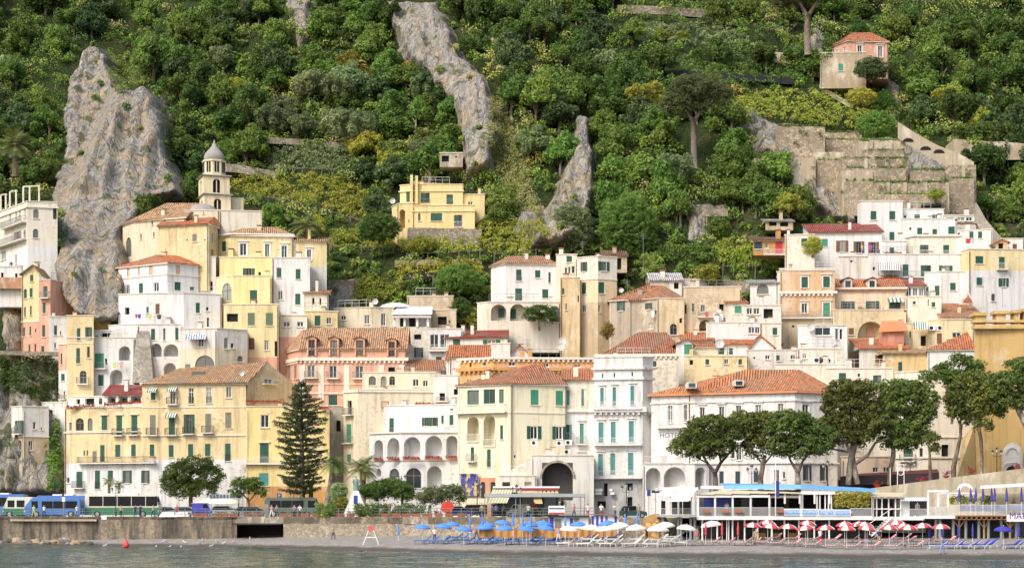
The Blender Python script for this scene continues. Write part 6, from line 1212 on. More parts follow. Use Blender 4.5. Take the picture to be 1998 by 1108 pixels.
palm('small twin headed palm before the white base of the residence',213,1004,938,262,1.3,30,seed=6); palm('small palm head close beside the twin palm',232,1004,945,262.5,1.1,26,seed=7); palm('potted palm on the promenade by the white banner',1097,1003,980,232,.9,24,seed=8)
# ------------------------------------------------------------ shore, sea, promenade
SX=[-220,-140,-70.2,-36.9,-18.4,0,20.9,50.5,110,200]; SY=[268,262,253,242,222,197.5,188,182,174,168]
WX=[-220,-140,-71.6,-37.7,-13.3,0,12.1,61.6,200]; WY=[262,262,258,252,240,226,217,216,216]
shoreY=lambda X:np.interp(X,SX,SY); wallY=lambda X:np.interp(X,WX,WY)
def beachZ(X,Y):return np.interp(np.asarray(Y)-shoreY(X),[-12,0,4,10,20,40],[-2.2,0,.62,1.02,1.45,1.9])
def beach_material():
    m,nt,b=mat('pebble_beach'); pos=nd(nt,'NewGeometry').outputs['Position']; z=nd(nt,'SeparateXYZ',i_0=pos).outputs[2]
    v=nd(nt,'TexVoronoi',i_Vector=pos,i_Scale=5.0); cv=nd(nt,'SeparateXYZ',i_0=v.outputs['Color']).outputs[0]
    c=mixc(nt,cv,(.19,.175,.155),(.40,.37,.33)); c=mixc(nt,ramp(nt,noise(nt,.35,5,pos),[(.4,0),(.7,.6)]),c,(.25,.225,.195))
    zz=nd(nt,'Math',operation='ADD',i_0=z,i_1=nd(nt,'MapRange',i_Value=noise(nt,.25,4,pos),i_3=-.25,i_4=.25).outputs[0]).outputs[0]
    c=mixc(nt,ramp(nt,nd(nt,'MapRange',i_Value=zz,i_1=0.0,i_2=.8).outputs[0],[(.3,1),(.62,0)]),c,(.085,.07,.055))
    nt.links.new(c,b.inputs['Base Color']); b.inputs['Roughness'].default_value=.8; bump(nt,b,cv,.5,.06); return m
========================
**Brief:** Return each line of the data, keeping its wording exact and omitting pictures.

**Result for this exercise:**
The Blender Python script for this scene continues. Write part 6, from line 1212 on. More parts follow. Use Blender 4.5. Take the picture to be 1998 by 1108 pixels.
palm('small twin headed palm before the white base of the residence',213,1004,938,262,1.3,30,seed=6); palm('small palm head close beside the twin palm',232,1004,945,262.5,1.1,26,seed=7); palm('potted palm on the promenade by the white banner',1097,1003,980,232,.9,24,seed=8)
# ------------------------------------------------------------ shore, sea, promenade
SX=[-220,-140,-70.2,-36.9,-18.4,0,20.9,50.5,110,200]; SY=[268,262,253,242,222,197.5,188,182,174,168]
WX=[-220,-140,-71.6,-37.7,-13.3,0,12.1,61.6,200]; WY=[262,262,258,252,240,226,217,216,216]
shoreY=lambda X:np.interp(X,SX,SY); wallY=lambda X:np.interp(X,WX,WY)
def beachZ(X,Y):return np.interp(np.asarray(Y)-shoreY(X),[-12,0,4,10,20,40],[-2.2,0,.62,1.02,1.45,1.9])
def beach_material():
    m,nt,b=mat('pebble_beach'); pos=nd(nt,'NewGeometry').outputs['Position']; z=nd(nt,'SeparateXYZ',i_0=pos).outputs[2]
    v=nd(nt,'TexVoronoi',i_Vector=pos,i_Scale=5.0); cv=nd(nt,'SeparateXYZ',i_0=v.outputs['Color']).outputs[0]
    c=mixc(nt,cv,(.19,.175,.155),(.40,.37,.33)); c=mixc(nt,ramp(nt,noise(nt,.35,5,pos),[(.4,0),(.7,.6)]),c,(.25,.225,.195))
    zz=nd(nt,'Math',operation='ADD',i_0=z,i_1=nd(nt,'MapRange',i_Value=noise(nt,.25,4,pos),i_3=-.25,i_4=.25).outputs[0]).outputs[0]
    c=mixc(nt,ramp(nt,nd(nt,'MapRange',i_Value=zz,i_1=0.0,i_2=.8).outputs[0],[(.3,1),(.62,0)]),c,(.085,.07,.055))
    nt.links.new(c,b.inputs['Base Color']); b.inputs['Roughness'].default_value=.8; bump(nt,b,cv,.5,.06); return m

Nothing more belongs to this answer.